There are multiple reasons why we used a Web Component as opposed to a CSS component.
- **Target size**: The minimum target size is 40 pixels, which makes even the small buttons easy to activate. A container element was needed to make this size possible.
- **Advanced styling**: There are advanced styling options regarding icons in buttons, where it is a lot more maintainable to handle icons in our button using slots. An example is that a sticky icon-only buttons may looks different from buttons which have both icons and text.
- **Native form integration**: The lion button works with native `<form>` submission, and even implicit form submission on-enter. A lot of delegation logic had to be created for this to work.
### Event target
We want to ensure that the event target returned to the user is `<lion-button>`, not `button`. Therefore, simply delegating the click to the native button immediately, is not desired. Instead, we catch the click event in the `<lion-button>`, and ensure delegation inside of there.
### Flashing a native button click as a direct child of form
By delegating the `click()` to the native button, it will bubble back up to `<lion-button>` which would cause duplicate actions. We have to simulate the full `.click()` however, otherwise form submission is not triggered. So this bubbling cannot be prevented.
Therefore, on click, we flash a `<button>` to the form as a direct child and fire the click on that button. We then immediately remove that button. This is a fully synchronous process; users or developers will not notice this, it should not cause problems.
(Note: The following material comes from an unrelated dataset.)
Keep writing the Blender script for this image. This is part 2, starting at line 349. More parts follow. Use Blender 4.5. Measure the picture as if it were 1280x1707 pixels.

### Native button & implicit form submission
Flashing the button in the way we do solves almost all issues except for one.
One of the specs of W3C is that when you have a form with multiple inputs,
pressing enter while inside one of the inputs only triggers a form submit if that form has a button of type submit.
To get this particular implicit form submission to work, having a native button in our `<lion-button>` is a hard requirement.
Therefore, not only do we flash a native button on the form to delegate `<lion-button>` trigger to `<button>`
and thereby trigger form submission, we **also** add a native `button` inside the `<lion-button>`
whose `type` property is synchronized with the type of the `<lion-button>`.